On Oct. 28, the Dow rose 889 points, most of it in the last hour. Here’s James again: “It was pretty hard to figure out why we were up 400 points … let alone 900 points. Sellers completely walked away and there was a massive scramble to buy stocks … It was feeding on itself in the last half hour.”

November has been a lot of the same: On Nov. 13th the Dow rose 400 points in the last hour. The next day it fell 350 points in the last half hour.

The reasons for the late day madness are both technical and emotional.

Art Hogan, chief market analyst at Jeffries & Co., said the shift away from human oversight to electronic trading systems has contributed significantly to the wild late-day swings.

Computers are programmed to respond to certain triggers, such as selling or buying a stock when it hits a certain price, and they will respond no matter what. Humans are obviously more capable of discerning between panic and euphoric buying and selling.

The phasing out of specialists -- essentially market traffic cops who for decades patrolled the floor of the New York Stock Exchange -- has made it “hard to keep a fair and orderly market. It’s an unintended consequence of electronic trading,” said Hogan.

Another important dynamic has been fund managers under order to “raise cash.”

Aware that many of their investors are looking to get out of equity markets, fund managers have found themselves in need a certain amount of cash at the end of the day in order to fill redemption orders.

If by 3 p.m. the fund manager hasn’t raised enough money to cover his redemptions, it’s time for a reassessment in strategy, one that usually includes a far more aggressive approach.

“At that point you take the gloves off,” said Hogan. “You tend to sell stock indiscriminately and sell what you can, not what you want. There is no thought of fundamentals, you’re simply raising cash.”

Richard Peterson, an author and expert on investor psychology who recently opened a $10 million hedge fund with his firm MarketPsy Capital, explained how the technical can quickly turn emotional.

“Friday was really stunning,” he said, referring to the powerful and unexpected buying spree in the last hour of trading on Nov. 21.

It’s a situation that has played out over and over again in recent months as the financial crisis has left investors nervous and fearful of being caught on the wrong end of a trend.

“It’s forced buying and selling that cascades on itself,” said Peterson.

On Nov. 21 two pieces of information were in play -- Geithner’s pending nomination and optimism that a government rescue was in the works for Citigroup (C). In any case, investors began buying and others quickly got on board.

Peterson said the sudden swings tend to occur when “there is anticipation for the resolution of some set of uncertainties,” in Friday’s case who will replace Treasury Secretary Henry Paulson and what will stop the bleeding at Citigroup.

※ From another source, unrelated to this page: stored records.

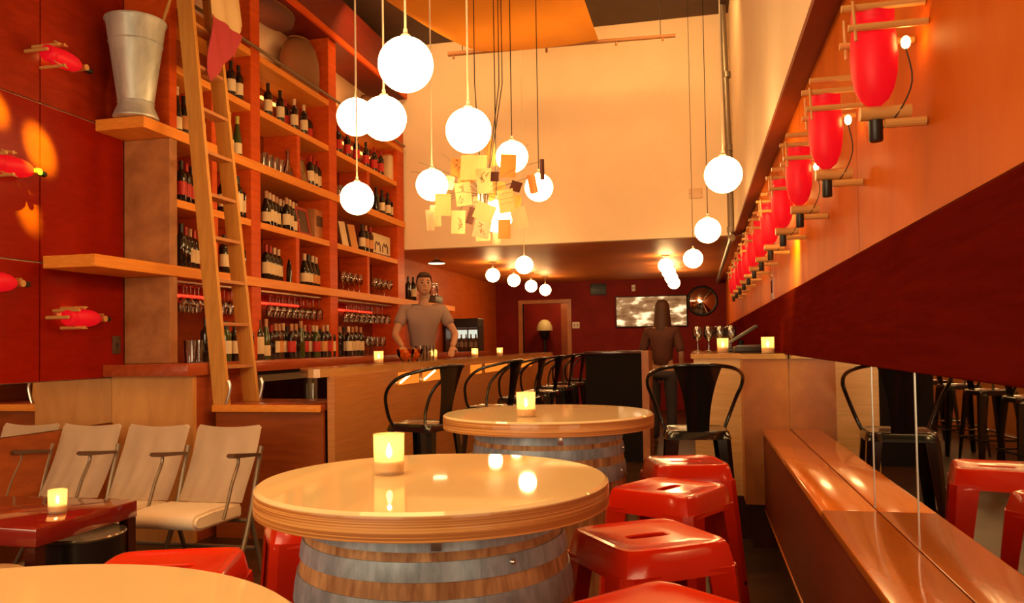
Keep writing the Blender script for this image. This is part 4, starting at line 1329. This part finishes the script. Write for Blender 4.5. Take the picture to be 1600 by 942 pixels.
# glass fronted cooler, lit, at the far end of the back counter
yc = 11.7
t = thing('glass_cooler', 'lit glass fronted cooler with pale bottles at the far end of the bar', 'fridge', (-3.45, yc, Z_K + .001))
xa, xb = -.32, .22
obj('case', MB().box(xa, xb, .0, .30, 0, .02).box(xa, xb, .28, .30, .02, .36).box(xa, xa + .02, 0, .28, .02, .36).box(xb - .02, xb, 0, .28, .02, .36).box(xa, xb, -.02, .30, .36, .50, .01), 'black_plastic', t, False)
obj('light_panel', MB().box(xa + .03, xb - .03, .272, .279, .20, .33), 'cooler_light', t, False)
obj('glass_pane', MB().box(xa + .02, xb - .02, 0, .006, .02, .36), 'glass', t, False)
obj('mullion', MB().box(xa + .17, xa + .19, -.004, .0, .02, .36).box(xa + .36, xa + .38, -.004, .0, .02, .36), 'black_plastic', t, False)
for k in range(6):
    bottle(f'pale bottle inside the lit glass cooler, {ORD[k]} from the wall', 'bottles in the glass cooler', (-3.45 + xa + .07 + .077 * k, yc + .14, Z_K + .0225), 'bordeaux', 'green', 'cream', 'cream', sc=.8)

# ================================================================== BACK OF THE ROOM
p0, p1 = at(963, 465, 'y', YR - .06), at(1073, 508, 'y', YR - .06)
t = thing('projected_screen', 'bright wall screen showing a blurred street at the back of the room', 'screen', ((p0.x + p1.x) / 2, YR - .05, (p0.z + p1.z) / 2))
W, Hh = (p1.x - p0.x) / 2, (p0.z - p1.z) / 2
obj('housing', MB().box(-W - .02, W + .02, -.005, .045, -Hh - .02, Hh + .02, .005), 'black_plastic', t)
obj('picture', MB().box(-W, W, -.012, -.006, -Hh, Hh), 'screen_picture', t, False)
p = at(1097, 470, 'y', YR - .05)
t = thing('convex_mirror', 'round dark framed mirror high on the back wall', 'mirror', (p.x, YR - .002, p.z))
obj('mirror', MB().lathe([(0, .09), (.1, .082), (.2, .05), (.26, 0)], 32).xform(Matrix.Rotation(pi / 2, 4, 'X')), 'mirror_glass', t)
obj('frame', MB().tube([(.265 * cos(a * pi / 20), -.01, .265 * sin(a * pi / 20)) for a in range(40)], .018, 8, True), 'black_plastic', t)
p = at(935, 452, 'y', YR)
t = thing('wall_vent', 'dark square vent high on the back wall', 'vent', (p.x, YR - .001, p.z))
obj('frame', MB().box(-.15, .15, -.02, 0, -.11, .11, .004), 'black_plastic', t)
for k in range(5):
    obj('slat', MB().box(-.13, .13, -.026, -.02, -.085 + .04 * k, -.07 + .04 * k), 'fridge_dark', t, False)
p = at(990, 450, 'y', YR)
t = thing('thermostat', 'small pale box on the back wall beside the vent', 'thermostat', (p.x, YR - .001, p.z))
obj('body', MB().box(-.035, .035, -.03, 0, -.06, .06, .006), 'white_plastic', t)
obj('dial', MB().lathe([(0, .034), (.02, .034), (.022, .029)], 16).xform(Matrix.Rotation(pi / 2, 4, 'X')), 'bronze', t)
p = at(900, 508, 'y', YR)
t = thing('switch_plate', 'pale double switch plate beside the lit doorway', 'switch', (p.x, YR - .001, p.z))
obj('plate', MB().box(-.07, .07, -.01, 0, -.06, .06, .003), 'white_plastic', t)
for s in (-.03, .03):
    obj('toggle', MB().box(s - .008, s + .008, -.02, -.01, -.02, .02, .002), 'picture_dark', t)
# lamp seen through the doorway
p = at(851, 512, 'y', 16.7)
t = thing('dome_lamp', 'pale domed lamp on a dark base seen through the lit doorway', 'lamp', (p.x, 16.7, 0))
z = p.z
obj('shade', MB().lathe([(.17, z - .06), (.165, z + .02), (.12, z + .12), (.06, z + .165), (0, z + .175)], 28), 'paper_cream', t)
obj('base', MB().lathe([(0, 0), (.14, 0), (.14, .03), (.03, .05), (.03, z - .25), (.09, z - .2), (.12, z - .07), (0, z - .07)], 24), 'black_plastic', t)
# dark service station
t = thing('service_station', 'dark low service station with a pale edge at the back of the aisle', 'counter', (-.75, 8.5, 0))
obj('cabinet', MB().box(-.42, .17, 0, .7, 0, 1.13), 'station_dark', t, False)
obj('edge_panel', MB().box(.172, .245, -.01, .7, 0, 1.16), 'counter_ply', t, False, label='pale wooden end panel')
obj('top', MB().box(-.44, .171, -.02, .72, 1.131, 1.165, .004), 'table_dark', t)

# things on the right service counter
zc = 1.1725
k = 0
for yy in (6.36, 6.50, 6.64, 6.78, 6.92):
    for xx in (.0, .085, .17, .255):
        o = obj('wine_glass', wg_mesh, None)
        o.location = (xx, yy, zc)
        tag(o, f'{ORD[k]} wine glass standing on the plywood counter behind the votives', 'glass', 'glasses on the plywood counter')
        k += 1
t = thing('point_of_sale_screen', 'slanted grey screen on a dark stand on the plywood counter', 'screen', (.30, 6.2, zc))
obj('base', MB().box(-.09, .09, -.09, .09, 0, .03, .006), 'black_plastic', t)
obj('stand', MB().tube([(.0, 0, .03), (.02, 0, .085)], .02, 10), 'black_plastic', t)
obj('display', MB().box(-.15, .15, -.11, .11, -.01, .01, .004).xform(Matrix.Translation((0, 0, .11)) @ Matrix.Rotation(-.55, 4, 'Y')), 'screen_grey', t)
t = thing('dark_tray', 'flat dark tray of papers on the plywood counter by the wall', 'tray', (.36, 5.72, zc))
obj('tray', MB().box(-.12, .12, -.15, .15, 0, .04, .008), 'fridge_dark', t)
obj('paper', MB().box(-.10, .09, -.12, .12, .0405, .05, .002), 'screen_grey', t)

# ================================================================== PEOPLE
def skin_mesh(verts, edges, root=0, sub=1):
    """grow a smooth surface round a jointed skeleton; verts: (x, y, z, radius[, radius2])"""
    me = bpy.data.meshes.new('skeleton')
    me.from_pydata([v[:3] for v in verts], edges, [])
    o = bpy.data.objects.new('skeleton', me)
    COL.objects.link(o)
    md = o.modifiers.new('skin', 'SKIN')
    md.use_smooth_shade = True
    sv = me.skin_vertices[0].data
    for i, v in enumerate(verts):
        sv[i].radius = (v[3], v[4] if len(v) > 4 else v[3])
        sv[i].use_root = i == root
    if sub:
        ms = o.modifiers.new('sub', 'SUBSURF')
        ms.levels = ms.render_levels = sub
    dg = bpy.context.evaluated_depsgraph_get()
    out = bpy.data.meshes.new_from_object(o.evaluated_get(dg))
    bpy.data.objects.remove(o)
    bpy.data.meshes.remove(me)
    return out


def fuse(meshes, voxel):
    """one continuous surface out of several overlapping ones"""
    bm = bmesh.new()
    for m in meshes:
        bm.from_mesh(m)
    me = bpy.data.meshes.new('fused')
    bm.to_mesh(me)
    bm.free()
    o = bpy.data.objects.new('fused', me)
    COL.objects.link(o)
    md = o.modifiers.new('remesh', 'REMESH')
    md.mode = 'VOXEL'
    md.voxel_size = voxel
    md.use_smooth_shade = True
    sm = o.modifiers.new('smooth', 'SMOOTH')
    sm.factor, sm.iterations = .5, 3
    dg = bpy.context.evaluated_depsgraph_get()
    out = bpy.data.meshes.new_from_object(o.evaluated_get(dg))
    bpy.data.objects.remove(o)
    return out


def hand(side, wrist, dirv, palm_n):
    """palm and five separate bent fingers from the wrist along dirv"""
    d = Vector(dirv).normalized()
    n = Vector(palm_n).normalized()
    s = d.cross(n).normalized() * side
    w = Vector(wrist)
    V, E = [(*w, .024)], []
    palm = w + d * .05
    V.append((*palm, .034, .018))
    E.append((0, 1))
    for k, (off, L) in enumerate(((-.027, .068), (-.009, .08), (.009, .075), (.027, .058))):
        b = w + d * .085 + s * off
        p1, p2, p3 = b, b + d * L * .5 - n * .006, b + d * L * .9 - n * .028
        i = len(V)
        V += [(*p1, .0105), (*p2, .009), (*p3, .0075)]
        E += [(1, i), (i, i + 1), (i + 1, i + 2)]
    b = w + d * .03 - s * .03
    i = len(V)
    V += [(*b, .013), (*(b + d * .03 - s * .022 - n * .008), .0105), (*(b + d * .06 - s * .026 - n * .02), .0085)]
    E += [(0, i), (i, i + 1), (i + 1, i + 2)]
    return skin_mesh(V, E)


def make_person(label, loc, rz, sc, arms, lean, shirt, pants, hair, long_hair, sleeve):
    """facing -Y locally"""
    t = thing('person', label, 'person', loc, rz)
    t.scale = (sc,) * 3
    ly = -lean
    V = [(0, 0, .96, .135, .10), (0, ly * .25, 1.12, .12, .09), (0, ly * .6, 1.30, .145, .105), (0, ly * .85, 1.42, .13, .09), (0, ly, 1.50, .055, .055), (0, ly * 1.15, 1.58, .05, .05)]
    E = [(0, 1), (1, 2), (2, 3), (3, 4), (4, 5)]
    for sd in (-1, 1):
        i = len(V)
        sh, el, wr = arms[0 if sd < 0 else 1]
        V += [(sd * .10, 0, .88, .088), (sd * .105, -.015, .52, .058), (sd * .105, .02, .10, .042), (sd * .12, -.09, .035, .034), (sd * .125, -.16, .028, .026)]
        E += [(0, i), (i, i + 1), (i + 1, i + 2), (i + 2, i + 3), (i + 3, i + 4)]
        i = len(V)
        V += [(*sh, .058), (*[(a + b) / 2 for a, b in zip(sh, el)], .046), (*el, .038), (*[(a + b) / 2 for a, b in zip(el, wr)], .036), (*wr, .025)]
        E += [(3, i), (i, i + 1), (i + 1, i + 2), (i + 2, i + 3), (i + 3, i + 4)]
    body = skin_mesh(V, E)
    hy, hz = ly * 1.15 - .025, 1.70
    hd = MB().ball((0, hy, hz), .1, 28, 20, (.74, .92, 1.14)).ball((0, hy - .038, hz - .055), .06, 20, 14, (.85, .85, .95))
    hd.ball((0, hy - .098, hz - .012), .016, 12, 8, (.8, 1.1, 1.5))
    for sd in (-1, 1):
        hd.ball((sd * .075, hy + .008, hz - .005), .026, 12, 8, (.4, .7, 1.15))
    hm = hd.mesh('head', 'skin')
    hands = [hand(sd, arms[0 if sd < 0 else 1][2], Vector(arms[0 if sd < 0 else 1][2]) - Vector(arms[0 if sd < 0 else 1][1]), (0, .25, 1)) for sd in (-1, 1)]
    bm_ = fuse([body, hm] + hands, .0085)
    bm_.materials.clear()
    bm_.materials.append(MATS['skin'])
    b = obj('body', bm_, None, t)
    for sd in (-1, 1):
        obj('eye', MB().ball((sd * .03, hy - .083, hz + .012), .011, 10, 8, (1.2, .6, .7)), 'eye_dark', t)
        obj('eyebrow', MB().tube([(sd * .016, hy - .091, hz + .034), (sd * .032, hy - .090, hz + .038), (sd * .046, hy - .078, hz + .032)], .004, 6), hair, t)
    obj('mouth', MB().tube([(-.02, hy - .086, hz - .062), (0, hy - .094, hz - .060), (.02, hy - .086, hz - .062)], .005, 6), 'lip', t)
    if long_hair:
        prof = [(0, .125), (.05, .115), (.088, .07), (.098, 0), (.104, -.08), (.115, -.2), (.12, -.3), (.10, -.38), (.04, -.41), (0, -.41)]
        h = MB().lathe(prof, 32, (0, 0, 0), -.18 * pi, 1.18 * pi).xform(Matrix.Translation((0, hy + .005, hz)) @ Matrix.Diagonal((.95, 1.05, 1, 1)))
    else:
        prof = [(0, .125), (.05, .117), (.082, .08), (.092, .03), (.088, -.02), (.07, -.07), (.0, -.07)]
        h = MB().lathe(prof, 32, (0, 0, 0), -.08 * pi, 1.08 * pi).xform(Matrix.Translation((0, hy - .002, hz)) @ Matrix.Diagonal((.86, 1.06, 1, 1)))
        h.ball((0, hy - .03, hz + .085), .062, 18, 10, (1.05, .95, .5))
    obj('hair', h, hair, t, angle=70)
    # clothes follow the same skeleton a little larger
    g = .010
    SV = [(0, ly * .0, .93, .148, .115), (0, ly * .25, 1.12, .132, .104), (0, ly * .6, 1.30, .178, .138), (0, ly * .85, 1.425, .162, .122), (0, ly * .95, 1.475, .085, .08)]
    SE_ = [(0, 1), (1, 2), (2, 3), (3, 4)]
    for sd in (-1, 1):
        sh, el, wr = [Vector(q) for q in arms[0 if sd < 0 else 1]]
        i = len(SV)
        SV += [(*sh, .080), (*sh.lerp(el, .45), .068), (*sh.lerp(el, sleeve), .062)]
        SE_ += [(3, i), (i, i + 1), (i + 1, i + 2)]
    sm_ = skin_mesh(SV, SE_)
    sm_.materials.clear()
    sm_.materials.append(MATS[shirt])
    obj('shirt', sm_, None, t)
    PV = [(0, 0, .97, .145, .112)]
    PE = []
    for sd in (-1, 1):
        i = len(PV)
        PV += [(sd * .10, 0, .88, .102), (sd * .105, -.015, .52, .075), (sd * .105, .015, .09, .062)]
        PE += [(0, i), (i, i + 1), (i + 1, i + 2)]
    pm_ = skin_mesh(PV, PE)
    pm_.materials.clear()
    pm_.materials.append(MATS[pants])
    obj('trousers', pm_, None, t)
    return t


make_person('bartender in a grey short-sleeved shirt working behind the bar', (-2.90, 8.2, .10), radians(28), 1.06,
            (((-.19, -.10, 1.44), (-.30, -.20, 1.20), (-.25, -.42, 1.08)), ((.19, -.10, 1.44), (.32, -.16, 1.20), (.24, -.40, 1.07))),
            .14, 'shirt_grey', 'trousers', 'hair_dark', False, .62)
make_person('person with long brown hair in dark clothes standing by the plywood counter', (-.42, 9.75, 0), radians(168), .97,
            (((-.17, -.02, 1.42), (-.24, .0, 1.16), (-.20, -.16, .96)), ((.17, -.02, 1.42), (.25, -.01, 1.16), (.21, -.18, .98))),
            .03, 'dark_cloth', 'trousers', 'hair_brown', True, 1.0)

t = thing('duckboard', 'low slatted wooden duckboard the bartender stands on', 'mat', (-2.88, 8.2, 0))
for k in range(6):
    obj('slat', MB().box(-.27 + .095 * k, -.20 + .095 * k, -1.5, 1.5, .06, .099, .004), 'beam', t)
obj('bearer', MB().box(-.27, .27, -1.2, -1.12, 0, .06).box(-.27, .27, 1.12, 1.2, 0, .06), 'beam', t, False)

p = at(1087, 302, 'y', YB)
t = thing('wall_plate', 'faint beige plate on the cream wall beside the aisle globes', 'plate', (p.x, YB - .001, p.z))
obj('plate', MB().box(-.075, .075, -.012, 0, -.055, .055, .003), 'plate_beige', t)
obj('screw', MB().ball((-.06, -.012, 0), .005, 8, 6).ball((.06, -.012, 0), .005, 8, 6), 'bronze', t)
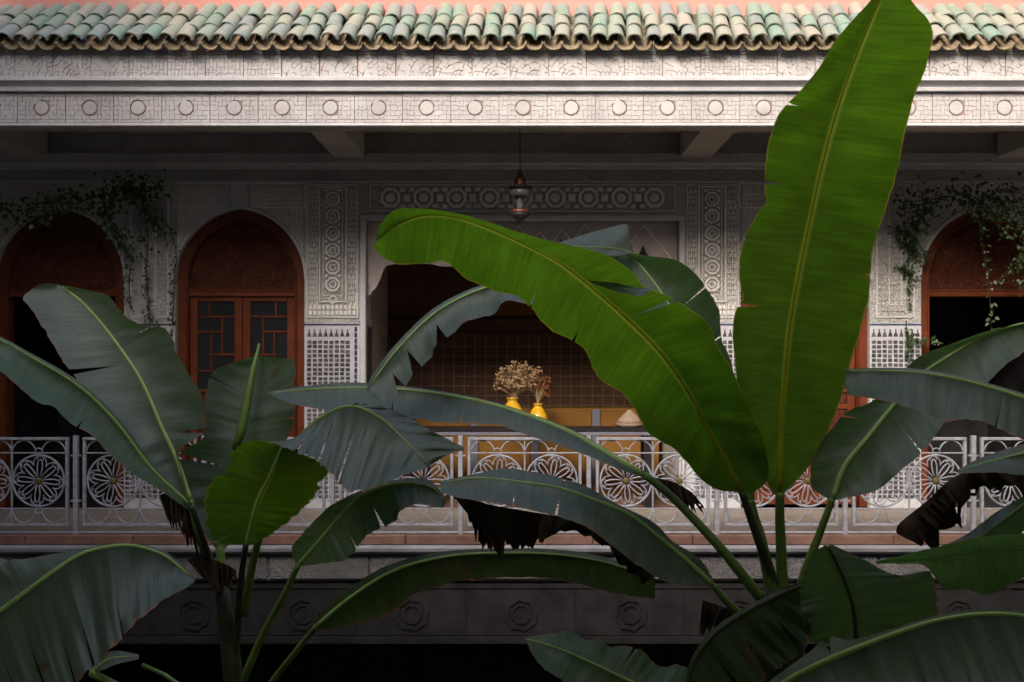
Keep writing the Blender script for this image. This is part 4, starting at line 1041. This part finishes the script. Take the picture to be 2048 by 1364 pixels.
leaf(PB, [(1428,1172,3.52),(1375,1122,3.50),(1318,1075,3.48),(1260,1030,3.46),(1186,999,3.46),(1113,975,3.48),(1025,962,3.52),(950,956,3.55),(880,966,3.58)],
     [(1430,1168),(1402,1120),(1345,1082),(1308,1045),(1230,1005),(1156,966),(1060,943),(1007,937),(940,950),(882,962)],
     [(1424,1174),(1335,1165),(1250,1112),(1180,1058),(1133,1038),(1069,1022),(984,1006),(920,996),(882,985)],
     0.05, -0.14, 'leaf_brown', pet=[(1455,1205,3.53),(1485,1235,3.55)], pr=(0.012,0.016), ribr=(0.012,0.003), jag=0.02, tears=[(1,0.75,0.5,0.004),(0,0.6,0.4,0.004),(1,0.60,0.3,0.006)], label='drooping leaf with brown lower margin in front of the railing')
leaf(PB, [(1665,997,3.50),(1689,933,3.52),(1736,873,3.56),(1793,803,3.62),(1847,746,3.68),(1888,718,3.72),(1938,687,3.76),(1979,669,3.80),(2040,648,3.86),(2110,640,3.92)],
     [(1660,1000),(1625,975),(1622,930),(1640,890),(1662,860),(1692,824),(1745,802),(1790,760),(1837,714),(1905,687),(1975,662),(2048,648),(2110,638)],
     [(1672,1000),(1750,982),(1800,942),(1850,900),(1886,850),(1894,842),(1925,810),(1970,771),(2006,734),(2048,704),(2110,645)],
     -0.04, -0.10, 'leaf_spot', pet=[(1640,1065,3.53),(1615,1130,3.55),(1596,1190,3.57)], pr=(0.012,0.018), tears=[(1,0.35,0.6,0.004),(0,0.3,0.6,0.004)], ribr=(0.012,0.004), jag=0.012, label='broad grey green leaf leaning right')
leaf(PB, [(1715,1300,3.40),(1705,1210,3.36),(1680,1140,3.32),(1655,1092,3.28)],
     [(1690,1300),(1622,1282),(1603,1235),(1602,1165),(1622,1112),(1650,1090)],
     [(1750,1300),(1830,1258),(1872,1232),(1864,1146),(1795,1150),(1722,1116),(1662,1088)],
     0.06, 0.10, 'leaf_green', pet=[(1690,1370,3.45),(1620,1440,3.52)], ribr=(0.011,0.004), ripm='petiole_dark', label='short dark green leaf standing right of the crown')
leaf(PB, [(1500,1420,3.20),(1583,1358,3.10),(1665,1317,3.04),(1768,1276,2.98),(1870,1243,2.93),(1962,1229,2.90),(2048,1233,2.88),(2150,1260,2.86)],
     [(1500,1405),(1540,1362),(1614,1307),(1658,1274),(1700,1280),(1770,1262),(1870,1232),(1962,1218),(2048,1223),(2150,1255)],
     [(1520,1440),(1600,1440),(1700,1440),(1800,1450),(1900,1460),(2000,1450),(2080,1420),(2150,1270)],
     0.10, -0.16, 'leaf_spot', pet=[(1520,1470,3.3),(1560,1520,3.5)], tears=[(0,0.28,0.3,0.012),(1,0.5,0.4,0.006),(1,0.62,0.5,0.006)], ribr=(0.017,0.008), pleat=0.014, label='big leaf filling the bottom right corner')
leaf(PB, [(1622,1166,3.46),(1560,1190,3.42),(1490,1226,3.38),(1430,1268,3.34),(1388,1325,3.32),(1372,1385,3.32)],
     [(1618,1158),(1556,1182),(1485,1218),(1424,1260),(1382,1318),(1368,1380)],
     [(1626,1180),(1620,1270),(1575,1325),(1540,1350),(1495,1410),(1440,1430),(1380,1400)],
     0.02, -0.02, 'leaf_old', tears=[(1,0.3,0.25,0.02),(1,0.5,0.3,0.02),(1,0.68,0.3,0.02)], ribr=(0.012,0.006), jag=0.04, pleat=0.018, ripm='petiole_dark', label='old brownish leaf hanging over the stem')
leaf(PB, [(1420,1450,3.42),(1335,1398,3.38),(1251,1358,3.36),(1153,1312,3.36),(1090,1288,3.38),(1049,1277,3.40)],
     [(1430,1430),(1390,1354),(1358,1328),(1320,1334),(1288,1303),(1256,1292),(1220,1293),(1205,1277),(1174,1280),(1143,1264),(1090,1268),(1050,1275)],
     [(1400,1460),(1300,1440),(1200,1410),(1125,1362),(1077,1327),(1050,1280)],
     0.08, -0.08, 'leaf_green', pet=[(1470,1480,3.48),(1530,1540,3.54)], tears=[(0,0.5,0.6,0.006)], ribr=(0.010,0.003), jag=0.03, label='small leaf at the bottom centre')
def ragged(plantobj, polys, m='withered', name='withered_leaf', label=None, seed=1, thick=0.012):
    """crumpled dead leaf: a buckled sheet with ragged margins"""
    mb = MB(); rg = random.Random(seed)
    for top, bot, Y in polys:
        tt, bt = cr_sample(top, 40), cr_sample(bot, 40); n, k = 40, 8; b = len(mb.v)
        for i in range(n+1):
            for j in range(k+1):
                v = j/k; e = 1 + (0.30*n1(i*0.8, seed) + 0.16*n1(i*2.1, seed+2))*max(0, v-0.4)/0.6
                p = [a*(1-v*e)+c*v*e for a, c in zip(look(tt, i/n), look(bt, i/n))]
                mb.v.append(tuple(at(p[0], p[1], Y + 0.05*n1(i*0.35, seed+3)*v + 0.03*n1(i*0.8+v*3, seed+7) - 0.06*v)))
        for i in range(n):
            for j in range(k):
                if rg.random() < 0.02 and j > 4: continue
                a = b + i*(k+1)+j; mb.f.append((a, a+1, a+k+2, a+k+1))
    o = mb.build(name, M[m], plantobj, True)
    if label: o['label'] = label
    return o
ragged(PB, [([(900,985),(985,1010),(1070,1025),(1180,1048),(1330,1140)], [(945,1040),(1000,1092),(1085,1075),(1130,1060),(1190,1085),(1290,1165)], 3.56),
            ([(930,1000),(1000,1030),(1060,1050)], [(938,1045),(975,1090),(1058,1092)], 3.60)], label='black withered leaf hanging under the brown edged one', seed=4)
MB().tube([at(1095,1030,3.42), at(1092,1045,3.42), at(1086,1065,3.43), at(1082,1084,3.44)], [0.014,0.022,0.018,0.007], 10).build('dry_bud', M['drybud'], PB, True)
ragged(PB, [([(1405,1200),(1450,1215),(1490,1232)], [(1398,1262),(1432,1262),(1455,1258)], 3.62)], m='leaf_old' if False else 'withered', seed=8)
ragged(PB, [([(1310,955),(1350,965),(1385,985)], [(1325,990),(1375,1020),(1410,1015)], 3.66)], seed=9)

# ---- plant at the left
PA = plant(465, 4.2, 'banana plant at left with broad grey green leaves and dark stalks', [(440,1165,4.2),(455,1260,4.2),(468,1364,4.2)], [0.026,0.036,0.042,0.07,0.11])
leaf(PA, [(381,1000,4.12),(354,921,4.16),(324,856,4.20),(282,761,4.28),(229,681,4.38),(183,624,4.46),(150,592,4.51),(118,570,4.55)],
     [(374,1004),(312,945),(250,870),(185,805),(158,765),(140,740),(128,726),(92,665),(60,615),(47,597),(62,580),(86,567),(112,568)],
     [(386,1004),(366,965),(358,905),(385,880),(412,862),(410,832),(407,800),(381,750),(352,705),(346,680),(326,655),(290,652),(258,638),(240,620),(215,590),(190,583),(160,577),(130,571)],
     -0.06, -0.05, 'leaf', tears=[(0,0.58,0.25,0.010),(1,0.28,0.3,0.010),(1,0.68,0.45,0.008)], pet=[(392,1050,4.12),(415,1120,4.15),(445,1200,4.2)], pr=(0.013,0.020), ribr=(0.012,0.006), jag=0.015, label='broad leaf with torn margins against the dark doorway')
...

“People start betting one way or the other toward the end of the day, then others feel there must be an answer, that somebody knows something they don’t,” said Peterson. “In a really chaotic market, people take information from price -- they get their sense of where things are going from the price of the stock, not from any news.”

In other words, investors are getting “their cues from what other people are doing. They don’t have a clue so they watch what others are doing,” he said.

Market watchers say what’s really needed is consistency, a string of measured gains -- 75 points, 80 points, 90 points -- to start laying the groundwork for a genuine sense of stability and confidence.

It would be a welcome replacement for the fear-triggered volatility that has been giving investors whiplash for months.